JOSÉ IBARRA
mail(at)joseibarra(dot)com

José Ibarra is a Venezuelan designer, researcher, and educator whose interdisciplinary work focuses on the intersection of architecture and environmental uncertainty. He is an Assistant Professor of Architecture at the University of Colorado Denver College of Architecture and Planning. Ibarra is director of Studio José Ibarra and co-founder of House Operations and the Agency for Work and Play. Currently, he serves as chair of the ACSA 2023–2024 Research & Scholarship Committee.

Ibarra’s research is centered around architecture’s capacity to productively assess and work with situations, usually crises. Through his teaching, design work, and writing, he generates multifocal ways to redefine design amidst social unrest, environmental degradation, and climate crisis. Recently, Ibarra co-edited the book, Werewolf: The Architecture of Lunacy, Shapeshifting, and Material Metamorphosis alongside Caroline O'Donnell. He also published the essay, “Architecture After the End: A Call for Geoempathy,” and reviewed the Biomaterial Building Exposition. Ibarra’s work also comprises curation, most recently having curated the exhibition, Beyond Repair: Architecture After Urban Crisis, and the performance, “Model United Constituencies: A Performance and Critical Debate,” as well as co-curated the New York exhibition, TOO FAST TOO SLOW: 11 Architectural Moves. He is editor and founder of the Architecture Reading Group and has been an editor of Pidgin Magazine, The Cornell Journal of Architecture, and ASSOCIATION. His research and design work has been recognized and published globally, and his teaching was awarded the 2022 ACSA/AIA New Faculty Teaching Award.

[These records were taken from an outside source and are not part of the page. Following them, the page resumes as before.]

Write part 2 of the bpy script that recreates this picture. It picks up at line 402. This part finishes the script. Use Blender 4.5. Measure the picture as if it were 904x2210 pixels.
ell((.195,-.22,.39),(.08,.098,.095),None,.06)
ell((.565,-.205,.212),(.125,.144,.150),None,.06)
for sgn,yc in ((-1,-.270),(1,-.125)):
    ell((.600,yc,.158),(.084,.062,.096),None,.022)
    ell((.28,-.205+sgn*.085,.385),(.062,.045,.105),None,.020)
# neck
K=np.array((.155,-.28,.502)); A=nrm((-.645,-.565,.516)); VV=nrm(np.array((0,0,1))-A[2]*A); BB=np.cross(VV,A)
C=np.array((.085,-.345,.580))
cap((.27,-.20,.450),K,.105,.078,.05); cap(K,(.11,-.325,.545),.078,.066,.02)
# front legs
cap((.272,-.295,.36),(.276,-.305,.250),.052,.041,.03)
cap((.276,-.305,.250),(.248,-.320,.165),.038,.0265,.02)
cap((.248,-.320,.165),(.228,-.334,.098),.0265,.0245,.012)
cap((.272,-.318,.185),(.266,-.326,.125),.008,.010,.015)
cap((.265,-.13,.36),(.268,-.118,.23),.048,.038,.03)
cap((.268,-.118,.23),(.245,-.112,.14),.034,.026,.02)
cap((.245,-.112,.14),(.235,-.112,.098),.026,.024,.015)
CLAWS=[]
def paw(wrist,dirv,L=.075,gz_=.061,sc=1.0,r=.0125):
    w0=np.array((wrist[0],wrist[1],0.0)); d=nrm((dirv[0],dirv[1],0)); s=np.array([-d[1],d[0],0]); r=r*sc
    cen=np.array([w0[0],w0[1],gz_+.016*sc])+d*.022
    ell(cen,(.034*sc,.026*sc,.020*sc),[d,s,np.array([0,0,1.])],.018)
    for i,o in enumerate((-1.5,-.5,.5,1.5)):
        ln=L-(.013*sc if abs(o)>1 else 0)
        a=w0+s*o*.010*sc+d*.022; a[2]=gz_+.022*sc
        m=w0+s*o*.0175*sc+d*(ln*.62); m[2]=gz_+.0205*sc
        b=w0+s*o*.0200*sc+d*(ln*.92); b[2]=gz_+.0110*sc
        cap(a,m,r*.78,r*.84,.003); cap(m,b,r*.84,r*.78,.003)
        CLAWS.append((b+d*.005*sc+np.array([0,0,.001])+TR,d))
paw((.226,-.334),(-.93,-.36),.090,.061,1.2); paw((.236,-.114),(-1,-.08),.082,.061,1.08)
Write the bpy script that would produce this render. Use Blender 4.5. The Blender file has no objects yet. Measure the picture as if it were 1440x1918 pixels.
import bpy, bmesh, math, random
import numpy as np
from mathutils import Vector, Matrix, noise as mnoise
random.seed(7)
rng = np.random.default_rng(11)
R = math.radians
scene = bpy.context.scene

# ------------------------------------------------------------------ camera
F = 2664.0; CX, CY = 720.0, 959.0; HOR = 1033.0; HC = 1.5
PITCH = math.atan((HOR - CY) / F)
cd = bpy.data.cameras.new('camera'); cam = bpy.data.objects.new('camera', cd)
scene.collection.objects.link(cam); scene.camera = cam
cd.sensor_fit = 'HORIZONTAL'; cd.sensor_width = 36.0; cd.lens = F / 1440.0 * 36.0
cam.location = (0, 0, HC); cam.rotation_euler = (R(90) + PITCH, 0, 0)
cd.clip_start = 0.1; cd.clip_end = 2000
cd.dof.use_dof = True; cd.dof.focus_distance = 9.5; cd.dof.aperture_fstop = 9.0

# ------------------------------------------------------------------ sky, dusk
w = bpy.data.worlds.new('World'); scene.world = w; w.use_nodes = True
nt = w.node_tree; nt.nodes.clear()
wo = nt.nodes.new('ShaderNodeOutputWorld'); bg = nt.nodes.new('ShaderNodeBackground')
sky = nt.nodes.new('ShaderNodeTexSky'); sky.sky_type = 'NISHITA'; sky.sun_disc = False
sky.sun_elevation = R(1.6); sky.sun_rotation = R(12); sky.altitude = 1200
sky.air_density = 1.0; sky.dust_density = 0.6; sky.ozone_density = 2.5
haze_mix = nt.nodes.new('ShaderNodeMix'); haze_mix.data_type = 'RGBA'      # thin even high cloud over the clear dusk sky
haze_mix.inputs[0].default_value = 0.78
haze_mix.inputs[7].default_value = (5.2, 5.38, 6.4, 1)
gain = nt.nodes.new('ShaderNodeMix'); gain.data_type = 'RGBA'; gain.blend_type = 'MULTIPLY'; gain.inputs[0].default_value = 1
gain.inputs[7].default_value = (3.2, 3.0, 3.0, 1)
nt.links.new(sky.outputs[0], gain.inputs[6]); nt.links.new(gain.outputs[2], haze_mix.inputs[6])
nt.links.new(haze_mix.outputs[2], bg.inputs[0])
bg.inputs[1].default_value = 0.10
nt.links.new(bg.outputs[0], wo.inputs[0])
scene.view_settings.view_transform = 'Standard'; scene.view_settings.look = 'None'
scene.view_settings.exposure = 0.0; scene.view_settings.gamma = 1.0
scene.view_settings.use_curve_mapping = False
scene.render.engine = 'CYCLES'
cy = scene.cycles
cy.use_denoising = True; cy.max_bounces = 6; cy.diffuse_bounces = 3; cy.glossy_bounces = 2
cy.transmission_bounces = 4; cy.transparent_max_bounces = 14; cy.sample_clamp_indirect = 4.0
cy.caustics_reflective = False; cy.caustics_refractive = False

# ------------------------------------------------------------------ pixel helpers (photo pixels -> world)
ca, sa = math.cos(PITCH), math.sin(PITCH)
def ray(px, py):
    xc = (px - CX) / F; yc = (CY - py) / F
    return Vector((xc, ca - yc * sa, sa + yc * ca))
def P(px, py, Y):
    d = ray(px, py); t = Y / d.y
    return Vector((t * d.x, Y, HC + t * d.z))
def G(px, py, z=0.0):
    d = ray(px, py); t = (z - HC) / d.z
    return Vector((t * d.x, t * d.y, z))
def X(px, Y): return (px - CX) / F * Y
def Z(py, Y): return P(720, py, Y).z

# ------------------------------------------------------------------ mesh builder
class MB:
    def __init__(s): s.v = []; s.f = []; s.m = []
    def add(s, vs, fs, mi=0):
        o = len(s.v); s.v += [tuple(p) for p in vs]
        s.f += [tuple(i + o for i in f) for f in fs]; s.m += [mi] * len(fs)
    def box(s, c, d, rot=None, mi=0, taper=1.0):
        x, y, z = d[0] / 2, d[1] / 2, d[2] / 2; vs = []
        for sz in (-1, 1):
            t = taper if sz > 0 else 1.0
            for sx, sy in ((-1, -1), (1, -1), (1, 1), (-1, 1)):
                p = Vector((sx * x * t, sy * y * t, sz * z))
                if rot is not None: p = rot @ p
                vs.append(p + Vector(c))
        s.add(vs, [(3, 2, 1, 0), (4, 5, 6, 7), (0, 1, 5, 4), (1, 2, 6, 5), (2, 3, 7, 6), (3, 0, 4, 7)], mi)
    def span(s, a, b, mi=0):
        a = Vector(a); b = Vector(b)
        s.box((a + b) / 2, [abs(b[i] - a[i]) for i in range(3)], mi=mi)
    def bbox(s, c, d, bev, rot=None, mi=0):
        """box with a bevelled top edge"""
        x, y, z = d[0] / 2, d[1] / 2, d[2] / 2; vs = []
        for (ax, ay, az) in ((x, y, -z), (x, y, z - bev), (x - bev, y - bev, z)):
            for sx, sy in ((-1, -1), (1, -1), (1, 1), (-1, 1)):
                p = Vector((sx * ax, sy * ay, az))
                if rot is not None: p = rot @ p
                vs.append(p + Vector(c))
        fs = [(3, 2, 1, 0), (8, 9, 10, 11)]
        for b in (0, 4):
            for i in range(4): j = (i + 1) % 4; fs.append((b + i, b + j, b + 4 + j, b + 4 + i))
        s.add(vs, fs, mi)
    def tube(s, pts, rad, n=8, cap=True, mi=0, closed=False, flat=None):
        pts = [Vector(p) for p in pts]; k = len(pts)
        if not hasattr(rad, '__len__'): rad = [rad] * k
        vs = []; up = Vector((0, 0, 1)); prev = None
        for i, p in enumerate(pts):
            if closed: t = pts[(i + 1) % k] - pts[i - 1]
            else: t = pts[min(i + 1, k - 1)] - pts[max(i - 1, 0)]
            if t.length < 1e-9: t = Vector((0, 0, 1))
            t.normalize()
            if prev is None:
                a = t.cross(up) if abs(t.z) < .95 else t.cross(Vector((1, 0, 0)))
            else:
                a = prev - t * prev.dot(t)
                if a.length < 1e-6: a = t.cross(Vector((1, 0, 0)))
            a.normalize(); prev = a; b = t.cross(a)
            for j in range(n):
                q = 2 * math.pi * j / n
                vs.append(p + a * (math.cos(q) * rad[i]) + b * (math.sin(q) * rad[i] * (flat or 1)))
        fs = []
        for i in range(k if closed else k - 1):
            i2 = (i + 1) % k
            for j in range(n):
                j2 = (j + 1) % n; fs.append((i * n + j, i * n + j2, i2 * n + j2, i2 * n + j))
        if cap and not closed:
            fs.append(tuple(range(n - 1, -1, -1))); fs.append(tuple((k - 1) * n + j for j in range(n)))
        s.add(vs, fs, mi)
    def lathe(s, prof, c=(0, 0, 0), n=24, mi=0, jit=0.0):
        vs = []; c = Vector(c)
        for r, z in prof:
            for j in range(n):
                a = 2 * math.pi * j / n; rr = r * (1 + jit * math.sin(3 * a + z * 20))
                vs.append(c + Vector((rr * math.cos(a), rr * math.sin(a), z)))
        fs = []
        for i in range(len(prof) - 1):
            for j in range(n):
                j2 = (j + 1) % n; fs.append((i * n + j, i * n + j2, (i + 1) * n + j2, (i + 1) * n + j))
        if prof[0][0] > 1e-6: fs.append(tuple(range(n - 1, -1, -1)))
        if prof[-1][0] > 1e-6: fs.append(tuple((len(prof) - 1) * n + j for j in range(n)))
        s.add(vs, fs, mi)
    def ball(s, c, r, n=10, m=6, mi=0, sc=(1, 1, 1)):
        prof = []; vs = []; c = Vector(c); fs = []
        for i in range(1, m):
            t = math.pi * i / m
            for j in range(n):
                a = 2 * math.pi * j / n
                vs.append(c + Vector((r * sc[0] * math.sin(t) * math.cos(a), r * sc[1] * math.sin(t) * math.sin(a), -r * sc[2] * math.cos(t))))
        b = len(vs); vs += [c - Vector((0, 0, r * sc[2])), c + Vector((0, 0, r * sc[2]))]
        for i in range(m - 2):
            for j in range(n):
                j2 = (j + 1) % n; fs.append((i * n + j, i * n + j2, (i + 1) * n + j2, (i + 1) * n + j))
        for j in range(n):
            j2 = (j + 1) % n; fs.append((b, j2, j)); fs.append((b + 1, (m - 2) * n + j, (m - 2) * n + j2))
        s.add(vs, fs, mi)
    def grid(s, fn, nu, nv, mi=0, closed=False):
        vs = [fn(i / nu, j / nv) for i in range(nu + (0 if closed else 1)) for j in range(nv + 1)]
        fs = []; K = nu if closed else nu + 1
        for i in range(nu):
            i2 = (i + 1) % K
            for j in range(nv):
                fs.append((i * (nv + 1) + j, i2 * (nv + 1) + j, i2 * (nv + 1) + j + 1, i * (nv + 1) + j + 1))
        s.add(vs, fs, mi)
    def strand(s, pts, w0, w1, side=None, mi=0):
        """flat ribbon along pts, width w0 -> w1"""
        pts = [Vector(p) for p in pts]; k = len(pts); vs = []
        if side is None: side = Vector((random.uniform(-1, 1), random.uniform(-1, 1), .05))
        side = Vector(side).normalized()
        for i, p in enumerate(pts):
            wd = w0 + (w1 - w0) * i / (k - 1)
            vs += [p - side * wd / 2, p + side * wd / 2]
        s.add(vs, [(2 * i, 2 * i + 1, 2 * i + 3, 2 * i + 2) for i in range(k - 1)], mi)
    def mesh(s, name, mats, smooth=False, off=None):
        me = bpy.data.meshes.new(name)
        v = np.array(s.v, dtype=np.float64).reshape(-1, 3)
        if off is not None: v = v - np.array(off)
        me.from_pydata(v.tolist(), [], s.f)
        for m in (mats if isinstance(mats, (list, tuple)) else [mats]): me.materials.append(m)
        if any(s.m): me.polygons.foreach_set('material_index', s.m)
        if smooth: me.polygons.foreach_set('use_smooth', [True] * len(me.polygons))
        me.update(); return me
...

Ibarra was the 2019-2020 Urban Edge Fellow at the University of Wisconsin-Milwaukee, where he investigated design tactics for environmental remediation and justice that could work across different temporal scales, including deep time. During 2020–2022, he was Assistant Professor of Architecture at the University of Virginia School of Architecture. In addition to these roles, he has also taught at Cornell University and Princeton University, and has practiced architecture at Barkow Leibinger, CODA, fxCollaborative, Studio Eber, among other firms. Ibarra received a Bachelor of Architecture and a minor in German Studies from Cornell University. He received his Post-Professional M.Arch from Princeton University’s School of Architecture, where he also earned a Certificate in Media and Modernity. While at Princeton University, he was awarded multiple recognitions, including the 2019 Robert Geddes Post-Professional Award, the 2018 Howard Crosby Butler Fellowship, and the Princeton University Fellowship.